- Task requirements -
Every line of the material below must be repeated exactly.

- Given data -
============
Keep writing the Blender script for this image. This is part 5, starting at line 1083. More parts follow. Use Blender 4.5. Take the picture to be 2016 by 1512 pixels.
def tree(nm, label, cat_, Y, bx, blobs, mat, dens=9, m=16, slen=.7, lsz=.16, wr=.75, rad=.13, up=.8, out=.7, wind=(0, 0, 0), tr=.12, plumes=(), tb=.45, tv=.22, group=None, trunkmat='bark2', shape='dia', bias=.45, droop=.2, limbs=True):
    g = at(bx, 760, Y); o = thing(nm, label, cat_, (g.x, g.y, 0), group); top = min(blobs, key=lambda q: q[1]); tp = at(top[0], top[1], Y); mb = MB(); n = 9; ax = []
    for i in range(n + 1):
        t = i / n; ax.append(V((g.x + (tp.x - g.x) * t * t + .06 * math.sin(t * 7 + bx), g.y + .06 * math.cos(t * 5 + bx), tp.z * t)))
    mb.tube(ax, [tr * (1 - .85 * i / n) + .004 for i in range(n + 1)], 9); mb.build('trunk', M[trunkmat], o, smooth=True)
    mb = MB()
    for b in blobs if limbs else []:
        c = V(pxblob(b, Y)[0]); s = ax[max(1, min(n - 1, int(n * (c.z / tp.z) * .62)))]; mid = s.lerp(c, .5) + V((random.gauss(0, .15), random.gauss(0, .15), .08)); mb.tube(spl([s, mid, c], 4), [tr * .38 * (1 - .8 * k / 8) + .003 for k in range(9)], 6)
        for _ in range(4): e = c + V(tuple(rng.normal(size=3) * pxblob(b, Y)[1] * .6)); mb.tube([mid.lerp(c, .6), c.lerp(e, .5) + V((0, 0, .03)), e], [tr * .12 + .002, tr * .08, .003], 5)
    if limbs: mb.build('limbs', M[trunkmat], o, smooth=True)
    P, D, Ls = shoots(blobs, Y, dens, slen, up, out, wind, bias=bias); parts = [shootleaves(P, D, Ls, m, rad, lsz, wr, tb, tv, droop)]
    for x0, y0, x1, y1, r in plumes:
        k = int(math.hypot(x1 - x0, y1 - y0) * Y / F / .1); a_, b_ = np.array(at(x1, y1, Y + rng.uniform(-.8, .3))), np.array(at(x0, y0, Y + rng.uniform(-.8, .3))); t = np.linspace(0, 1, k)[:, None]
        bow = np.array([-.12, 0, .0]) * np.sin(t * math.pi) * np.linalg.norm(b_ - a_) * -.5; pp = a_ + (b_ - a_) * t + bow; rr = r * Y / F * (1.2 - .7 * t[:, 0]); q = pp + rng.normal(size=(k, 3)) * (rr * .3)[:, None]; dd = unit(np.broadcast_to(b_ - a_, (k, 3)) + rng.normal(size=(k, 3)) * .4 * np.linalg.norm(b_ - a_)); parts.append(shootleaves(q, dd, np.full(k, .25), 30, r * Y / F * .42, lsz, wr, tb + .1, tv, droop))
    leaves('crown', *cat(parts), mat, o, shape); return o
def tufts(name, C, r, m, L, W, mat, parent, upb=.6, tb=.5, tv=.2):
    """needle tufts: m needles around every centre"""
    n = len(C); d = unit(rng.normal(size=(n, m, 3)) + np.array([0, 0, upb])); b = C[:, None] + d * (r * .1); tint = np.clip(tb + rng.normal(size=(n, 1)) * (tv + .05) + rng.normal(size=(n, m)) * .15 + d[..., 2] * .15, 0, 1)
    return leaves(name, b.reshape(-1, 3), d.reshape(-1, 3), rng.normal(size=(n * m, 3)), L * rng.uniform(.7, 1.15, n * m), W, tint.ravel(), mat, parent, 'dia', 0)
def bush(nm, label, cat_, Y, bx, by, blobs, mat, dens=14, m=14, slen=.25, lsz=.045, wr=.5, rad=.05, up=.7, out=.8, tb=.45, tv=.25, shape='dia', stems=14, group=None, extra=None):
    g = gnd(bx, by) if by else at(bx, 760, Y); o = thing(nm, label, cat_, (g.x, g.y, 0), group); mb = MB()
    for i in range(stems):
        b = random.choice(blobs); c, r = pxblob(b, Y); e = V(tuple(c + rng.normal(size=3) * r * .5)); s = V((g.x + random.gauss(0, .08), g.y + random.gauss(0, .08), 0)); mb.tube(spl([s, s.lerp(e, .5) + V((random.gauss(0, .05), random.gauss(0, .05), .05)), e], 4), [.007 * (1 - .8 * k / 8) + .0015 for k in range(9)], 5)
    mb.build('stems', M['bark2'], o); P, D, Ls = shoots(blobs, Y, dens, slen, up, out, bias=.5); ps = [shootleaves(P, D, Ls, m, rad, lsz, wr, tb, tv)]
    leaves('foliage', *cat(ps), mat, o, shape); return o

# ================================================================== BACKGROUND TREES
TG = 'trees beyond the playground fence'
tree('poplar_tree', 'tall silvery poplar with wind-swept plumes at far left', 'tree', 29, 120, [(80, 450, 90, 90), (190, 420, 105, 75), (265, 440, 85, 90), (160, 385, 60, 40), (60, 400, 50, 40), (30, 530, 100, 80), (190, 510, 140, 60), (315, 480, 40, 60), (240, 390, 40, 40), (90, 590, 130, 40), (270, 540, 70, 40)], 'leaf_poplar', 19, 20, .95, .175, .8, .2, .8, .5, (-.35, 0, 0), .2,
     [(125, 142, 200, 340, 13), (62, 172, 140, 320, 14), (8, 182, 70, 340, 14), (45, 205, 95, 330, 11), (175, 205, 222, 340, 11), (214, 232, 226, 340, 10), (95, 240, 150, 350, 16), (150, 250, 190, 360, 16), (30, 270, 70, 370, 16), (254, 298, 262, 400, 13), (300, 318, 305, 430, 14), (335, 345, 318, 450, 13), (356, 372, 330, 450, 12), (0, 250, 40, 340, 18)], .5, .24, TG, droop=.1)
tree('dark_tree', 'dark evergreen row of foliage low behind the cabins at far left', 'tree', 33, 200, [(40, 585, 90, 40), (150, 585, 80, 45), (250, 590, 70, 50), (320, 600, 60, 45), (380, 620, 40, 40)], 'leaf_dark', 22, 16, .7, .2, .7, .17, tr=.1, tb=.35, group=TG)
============
- Result for this task -
Keep writing the Blender script for this image. This is part 5, starting at line 1083. More parts follow. Use Blender 4.5. Take the picture to be 2016 by 1512 pixels.
def tree(nm, label, cat_, Y, bx, blobs, mat, dens=9, m=16, slen=.7, lsz=.16, wr=.75, rad=.13, up=.8, out=.7, wind=(0, 0, 0), tr=.12, plumes=(), tb=.45, tv=.22, group=None, trunkmat='bark2', shape='dia', bias=.45, droop=.2, limbs=True):
    g = at(bx, 760, Y); o = thing(nm, label, cat_, (g.x, g.y, 0), group); top = min(blobs, key=lambda q: q[1]); tp = at(top[0], top[1], Y); mb = MB(); n = 9; ax = []
    for i in range(n + 1):
        t = i / n; ax.append(V((g.x + (tp.x - g.x) * t * t + .06 * math.sin(t * 7 + bx), g.y + .06 * math.cos(t * 5 + bx), tp.z * t)))
    mb.tube(ax, [tr * (1 - .85 * i / n) + .004 for i in range(n + 1)], 9); mb.build('trunk', M[trunkmat], o, smooth=True)
    mb = MB()
    for b in blobs if limbs else []:
        c = V(pxblob(b, Y)[0]); s = ax[max(1, min(n - 1, int(n * (c.z / tp.z) * .62)))]; mid = s.lerp(c, .5) + V((random.gauss(0, .15), random.gauss(0, .15), .08)); mb.tube(spl([s, mid, c], 4), [tr * .38 * (1 - .8 * k / 8) + .003 for k in range(9)], 6)
        for _ in range(4): e = c + V(tuple(rng.normal(size=3) * pxblob(b, Y)[1] * .6)); mb.tube([mid.lerp(c, .6), c.lerp(e, .5) + V((0, 0, .03)), e], [tr * .12 + .002, tr * .08, .003], 5)
    if limbs: mb.build('limbs', M[trunkmat], o, smooth=True)
    P, D, Ls = shoots(blobs, Y, dens, slen, up, out, wind, bias=bias); parts = [shootleaves(P, D, Ls, m, rad, lsz, wr, tb, tv, droop)]
    for x0, y0, x1, y1, r in plumes:
        k = int(math.hypot(x1 - x0, y1 - y0) * Y / F / .1); a_, b_ = np.array(at(x1, y1, Y + rng.uniform(-.8, .3))), np.array(at(x0, y0, Y + rng.uniform(-.8, .3))); t = np.linspace(0, 1, k)[:, None]
        bow = np.array([-.12, 0, .0]) * np.sin(t * math.pi) * np.linalg.norm(b_ - a_) * -.5; pp = a_ + (b_ - a_) * t + bow; rr = r * Y / F * (1.2 - .7 * t[:, 0]); q = pp + rng.normal(size=(k, 3)) * (rr * .3)[:, None]; dd = unit(np.broadcast_to(b_ - a_, (k, 3)) + rng.normal(size=(k, 3)) * .4 * np.linalg.norm(b_ - a_)); parts.append(shootleaves(q, dd, np.full(k, .25), 30, r * Y / F * .42, lsz, wr, tb + .1, tv, droop))
    leaves('crown', *cat(parts), mat, o, shape); return o
def tufts(name, C, r, m, L, W, mat, parent, upb=.6, tb=.5, tv=.2):
    """needle tufts: m needles around every centre"""
    n = len(C); d = unit(rng.normal(size=(n, m, 3)) + np.array([0, 0, upb])); b = C[:, None] + d * (r * .1); tint = np.clip(tb + rng.normal(size=(n, 1)) * (tv + .05) + rng.normal(size=(n, m)) * .15 + d[..., 2] * .15, 0, 1)
    return leaves(name, b.reshape(-1, 3), d.reshape(-1, 3), rng.normal(size=(n * m, 3)), L * rng.uniform(.7, 1.15, n * m), W, tint.ravel(), mat, parent, 'dia', 0)
def bush(nm, label, cat_, Y, bx, by, blobs, mat, dens=14, m=14, slen=.25, lsz=.045, wr=.5, rad=.05, up=.7, out=.8, tb=.45, tv=.25, shape='dia', stems=14, group=None, extra=None):
    g = gnd(bx, by) if by else at(bx, 760, Y); o = thing(nm, label, cat_, (g.x, g.y, 0), group); mb = MB()
    for i in range(stems):
        b = random.choice(blobs); c, r = pxblob(b, Y); e = V(tuple(c + rng.normal(size=3) * r * .5)); s = V((g.x + random.gauss(0, .08), g.y + random.gauss(0, .08), 0)); mb.tube(spl([s, s.lerp(e, .5) + V((random.gauss(0, .05), random.gauss(0, .05), .05)), e], 4), [.007 * (1 - .8 * k / 8) + .0015 for k in range(9)], 5)
    mb.build('stems', M['bark2'], o); P, D, Ls = shoots(blobs, Y, dens, slen, up, out, bias=.5); ps = [shootleaves(P, D, Ls, m, rad, lsz, wr, tb, tv)]
    leaves('foliage', *cat(ps), mat, o, shape); return o

# ================================================================== BACKGROUND TREES
TG = 'trees beyond the playground fence'
tree('poplar_tree', 'tall silvery poplar with wind-swept plumes at far left', 'tree', 29, 120, [(80, 450, 90, 90), (190, 420, 105, 75), (265, 440, 85, 90), (160, 385, 60, 40), (60, 400, 50, 40), (30, 530, 100, 80), (190, 510, 140, 60), (315, 480, 40, 60), (240, 390, 40, 40), (90, 590, 130, 40), (270, 540, 70, 40)], 'leaf_poplar', 19, 20, .95, .175, .8, .2, .8, .5, (-.35, 0, 0), .2,
     [(125, 142, 200, 340, 13), (62, 172, 140, 320, 14), (8, 182, 70, 340, 14), (45, 205, 95, 330, 11), (175, 205, 222, 340, 11), (214, 232, 226, 340, 10), (95, 240, 150, 350, 16), (150, 250, 190, 360, 16), (30, 270, 70, 370, 16), (254, 298, 262, 400, 13), (300, 318, 305, 430, 14), (335, 345, 318, 450, 13), (356, 372, 330, 450, 12), (0, 250, 40, 340, 18)], .5, .24, TG, droop=.1)
tree('dark_tree', 'dark evergreen row of foliage low behind the cabins at far left', 'tree', 33, 200, [(40, 585, 90, 40), (150, 585, 80, 45), (250, 590, 70, 50), (320, 600, 60, 45), (380, 620, 40, 40)], 'leaf_dark', 22, 16, .7, .2, .7, .17, tr=.1, tb=.35, group=TG)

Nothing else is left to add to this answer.